Given data ▸

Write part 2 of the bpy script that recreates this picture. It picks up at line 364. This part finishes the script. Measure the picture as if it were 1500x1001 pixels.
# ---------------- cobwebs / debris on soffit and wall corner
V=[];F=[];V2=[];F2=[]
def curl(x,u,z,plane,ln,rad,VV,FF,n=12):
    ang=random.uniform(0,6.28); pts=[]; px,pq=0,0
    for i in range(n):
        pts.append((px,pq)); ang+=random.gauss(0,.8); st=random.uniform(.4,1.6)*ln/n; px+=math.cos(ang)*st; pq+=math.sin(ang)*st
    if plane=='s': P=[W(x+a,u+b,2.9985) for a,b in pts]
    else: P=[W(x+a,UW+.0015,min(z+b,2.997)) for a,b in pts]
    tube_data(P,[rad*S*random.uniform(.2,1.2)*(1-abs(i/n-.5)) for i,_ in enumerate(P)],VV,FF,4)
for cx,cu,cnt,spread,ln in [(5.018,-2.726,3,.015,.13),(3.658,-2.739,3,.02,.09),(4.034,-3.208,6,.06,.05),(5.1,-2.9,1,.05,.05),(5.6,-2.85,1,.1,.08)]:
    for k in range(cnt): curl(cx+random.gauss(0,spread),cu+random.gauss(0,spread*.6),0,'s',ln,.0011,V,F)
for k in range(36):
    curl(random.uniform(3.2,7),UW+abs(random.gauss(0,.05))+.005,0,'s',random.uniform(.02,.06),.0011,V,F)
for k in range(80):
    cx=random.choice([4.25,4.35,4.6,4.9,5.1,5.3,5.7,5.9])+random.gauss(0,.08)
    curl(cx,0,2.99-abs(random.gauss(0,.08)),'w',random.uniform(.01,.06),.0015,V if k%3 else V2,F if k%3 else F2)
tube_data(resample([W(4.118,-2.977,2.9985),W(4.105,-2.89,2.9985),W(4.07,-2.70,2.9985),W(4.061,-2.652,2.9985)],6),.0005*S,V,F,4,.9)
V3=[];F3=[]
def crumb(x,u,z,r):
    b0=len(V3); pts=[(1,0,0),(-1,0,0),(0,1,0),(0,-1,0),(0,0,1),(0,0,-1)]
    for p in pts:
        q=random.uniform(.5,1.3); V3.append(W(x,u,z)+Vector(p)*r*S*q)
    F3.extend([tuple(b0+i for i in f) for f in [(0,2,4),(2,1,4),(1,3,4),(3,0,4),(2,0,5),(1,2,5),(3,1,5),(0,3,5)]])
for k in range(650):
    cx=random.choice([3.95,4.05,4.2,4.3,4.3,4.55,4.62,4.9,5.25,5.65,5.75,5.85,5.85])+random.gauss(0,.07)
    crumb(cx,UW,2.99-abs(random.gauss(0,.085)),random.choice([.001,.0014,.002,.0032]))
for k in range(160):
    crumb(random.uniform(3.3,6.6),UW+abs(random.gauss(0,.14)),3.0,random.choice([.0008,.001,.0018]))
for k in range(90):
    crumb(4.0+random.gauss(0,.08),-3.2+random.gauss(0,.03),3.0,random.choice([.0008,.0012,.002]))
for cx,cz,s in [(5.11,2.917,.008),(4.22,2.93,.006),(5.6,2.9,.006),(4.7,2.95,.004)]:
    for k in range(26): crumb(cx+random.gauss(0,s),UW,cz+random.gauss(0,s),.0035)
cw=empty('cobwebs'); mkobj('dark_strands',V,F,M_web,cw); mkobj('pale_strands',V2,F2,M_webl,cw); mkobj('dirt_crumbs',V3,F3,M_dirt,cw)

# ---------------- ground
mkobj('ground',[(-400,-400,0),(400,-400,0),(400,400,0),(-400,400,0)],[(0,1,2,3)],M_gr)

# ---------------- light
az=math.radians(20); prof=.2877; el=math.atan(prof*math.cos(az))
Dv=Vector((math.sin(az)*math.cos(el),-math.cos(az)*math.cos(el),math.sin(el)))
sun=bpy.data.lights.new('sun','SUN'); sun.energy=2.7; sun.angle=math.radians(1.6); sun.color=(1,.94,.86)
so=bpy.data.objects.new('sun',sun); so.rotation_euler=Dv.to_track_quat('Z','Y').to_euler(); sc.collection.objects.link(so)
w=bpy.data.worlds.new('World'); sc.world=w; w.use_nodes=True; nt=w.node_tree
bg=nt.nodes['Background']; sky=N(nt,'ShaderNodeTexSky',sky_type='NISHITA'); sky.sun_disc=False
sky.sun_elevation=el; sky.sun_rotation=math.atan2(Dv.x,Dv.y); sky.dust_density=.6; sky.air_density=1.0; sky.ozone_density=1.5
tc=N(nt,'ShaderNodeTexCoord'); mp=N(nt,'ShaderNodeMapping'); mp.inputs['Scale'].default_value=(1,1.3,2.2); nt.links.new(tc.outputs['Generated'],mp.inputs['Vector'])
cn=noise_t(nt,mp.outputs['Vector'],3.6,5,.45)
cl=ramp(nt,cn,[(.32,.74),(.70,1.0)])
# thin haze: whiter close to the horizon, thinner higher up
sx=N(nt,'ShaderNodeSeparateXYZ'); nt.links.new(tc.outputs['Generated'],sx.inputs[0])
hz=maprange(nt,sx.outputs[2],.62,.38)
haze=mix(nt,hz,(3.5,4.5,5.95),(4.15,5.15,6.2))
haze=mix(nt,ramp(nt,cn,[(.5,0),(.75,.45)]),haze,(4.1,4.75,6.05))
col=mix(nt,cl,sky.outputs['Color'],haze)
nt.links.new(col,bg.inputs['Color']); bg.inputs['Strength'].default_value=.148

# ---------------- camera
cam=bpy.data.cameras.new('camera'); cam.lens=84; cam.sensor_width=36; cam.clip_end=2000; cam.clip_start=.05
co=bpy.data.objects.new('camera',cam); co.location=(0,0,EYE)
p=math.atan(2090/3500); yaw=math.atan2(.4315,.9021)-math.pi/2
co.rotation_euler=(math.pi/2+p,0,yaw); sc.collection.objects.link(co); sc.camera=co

Prompt ▸
Reproduce the listing above word for word.

Final result ▸
Write part 2 of the bpy script that recreates this picture. It picks up at line 364. This part finishes the script. Measure the picture as if it were 1500x1001 pixels.
# ---------------- cobwebs / debris on soffit and wall corner
V=[];F=[];V2=[];F2=[]
def curl(x,u,z,plane,ln,rad,VV,FF,n=12):
    ang=random.uniform(0,6.28); pts=[]; px,pq=0,0
    for i in range(n):
        pts.append((px,pq)); ang+=random.gauss(0,.8); st=random.uniform(.4,1.6)*ln/n; px+=math.cos(ang)*st; pq+=math.sin(ang)*st
    if plane=='s': P=[W(x+a,u+b,2.9985) for a,b in pts]
    else: P=[W(x+a,UW+.0015,min(z+b,2.997)) for a,b in pts]
    tube_data(P,[rad*S*random.uniform(.2,1.2)*(1-abs(i/n-.5)) for i,_ in enumerate(P)],VV,FF,4)
for cx,cu,cnt,spread,ln in [(5.018,-2.726,3,.015,.13),(3.658,-2.739,3,.02,.09),(4.034,-3.208,6,.06,.05),(5.1,-2.9,1,.05,.05),(5.6,-2.85,1,.1,.08)]:
    for k in range(cnt): curl(cx+random.gauss(0,spread),cu+random.gauss(0,spread*.6),0,'s',ln,.0011,V,F)
for k in range(36):
    curl(random.uniform(3.2,7),UW+abs(random.gauss(0,.05))+.005,0,'s',random.uniform(.02,.06),.0011,V,F)
for k in range(80):
    cx=random.choice([4.25,4.35,4.6,4.9,5.1,5.3,5.7,5.9])+random.gauss(0,.08)
    curl(cx,0,2.99-abs(random.gauss(0,.08)),'w',random.uniform(.01,.06),.0015,V if k%3 else V2,F if k%3 else F2)
tube_data(resample([W(4.118,-2.977,2.9985),W(4.105,-2.89,2.9985),W(4.07,-2.70,2.9985),W(4.061,-2.652,2.9985)],6),.0005*S,V,F,4,.9)
V3=[];F3=[]
def crumb(x,u,z,r):
    b0=len(V3); pts=[(1,0,0),(-1,0,0),(0,1,0),(0,-1,0),(0,0,1),(0,0,-1)]
    for p in pts:
        q=random.uniform(.5,1.3); V3.append(W(x,u,z)+Vector(p)*r*S*q)
    F3.extend([tuple(b0+i for i in f) for f in [(0,2,4),(2,1,4),(1,3,4),(3,0,4),(2,0,5),(1,2,5),(3,1,5),(0,3,5)]])
for k in range(650):
    cx=random.choice([3.95,4.05,4.2,4.3,4.3,4.55,4.62,4.9,5.25,5.65,5.75,5.85,5.85])+random.gauss(0,.07)
    crumb(cx,UW,2.99-abs(random.gauss(0,.085)),random.choice([.001,.0014,.002,.0032]))
for k in range(160):
    crumb(random.uniform(3.3,6.6),UW+abs(random.gauss(0,.14)),3.0,random.choice([.0008,.001,.0018]))
for k in range(90):
    crumb(4.0+random.gauss(0,.08),-3.2+random.gauss(0,.03),3.0,random.choice([.0008,.0012,.002]))
for cx,cz,s in [(5.11,2.917,.008),(4.22,2.93,.006),(5.6,2.9,.006),(4.7,2.95,.004)]:
    for k in range(26): crumb(cx+random.gauss(0,s),UW,cz+random.gauss(0,s),.0035)
cw=empty('cobwebs'); mkobj('dark_strands',V,F,M_web,cw); mkobj('pale_strands',V2,F2,M_webl,cw); mkobj('dirt_crumbs',V3,F3,M_dirt,cw)

# ---------------- ground
mkobj('ground',[(-400,-400,0),(400,-400,0),(400,400,0),(-400,400,0)],[(0,1,2,3)],M_gr)

# ---------------- light
az=math.radians(20); prof=.2877; el=math.atan(prof*math.cos(az))
Dv=Vector((math.sin(az)*math.cos(el),-math.cos(az)*math.cos(el),math.sin(el)))
sun=bpy.data.lights.new('sun','SUN'); sun.energy=2.7; sun.angle=math.radians(1.6); sun.color=(1,.94,.86)
so=bpy.data.objects.new('sun',sun); so.rotation_euler=Dv.to_track_quat('Z','Y').to_euler(); sc.collection.objects.link(so)
w=bpy.data.worlds.new('World'); sc.world=w; w.use_nodes=True; nt=w.node_tree
bg=nt.nodes['Background']; sky=N(nt,'ShaderNodeTexSky',sky_type='NISHITA'); sky.sun_disc=False
sky.sun_elevation=el; sky.sun_rotation=math.atan2(Dv.x,Dv.y); sky.dust_density=.6; sky.air_density=1.0; sky.ozone_density=1.5
tc=N(nt,'ShaderNodeTexCoord'); mp=N(nt,'ShaderNodeMapping'); mp.inputs['Scale'].default_value=(1,1.3,2.2); nt.links.new(tc.outputs['Generated'],mp.inputs['Vector'])
cn=noise_t(nt,mp.outputs['Vector'],3.6,5,.45)
cl=ramp(nt,cn,[(.32,.74),(.70,1.0)])
# thin haze: whiter close to the horizon, thinner higher up
sx=N(nt,'ShaderNodeSeparateXYZ'); nt.links.new(tc.outputs['Generated'],sx.inputs[0])
hz=maprange(nt,sx.outputs[2],.62,.38)
haze=mix(nt,hz,(3.5,4.5,5.95),(4.15,5.15,6.2))
haze=mix(nt,ramp(nt,cn,[(.5,0),(.75,.45)]),haze,(4.1,4.75,6.05))
col=mix(nt,cl,sky.outputs['Color'],haze)
nt.links.new(col,bg.inputs['Color']); bg.inputs['Strength'].default_value=.148

# ---------------- camera
cam=bpy.data.cameras.new('camera'); cam.lens=84; cam.sensor_width=36; cam.clip_end=2000; cam.clip_start=.05
co=bpy.data.objects.new('camera',cam); co.location=(0,0,EYE)
p=math.atan(2090/3500); yaw=math.atan2(.4315,.9021)-math.pi/2
co.rotation_euler=(math.pi/2+p,0,yaw); sc.collection.objects.link(co); sc.camera=co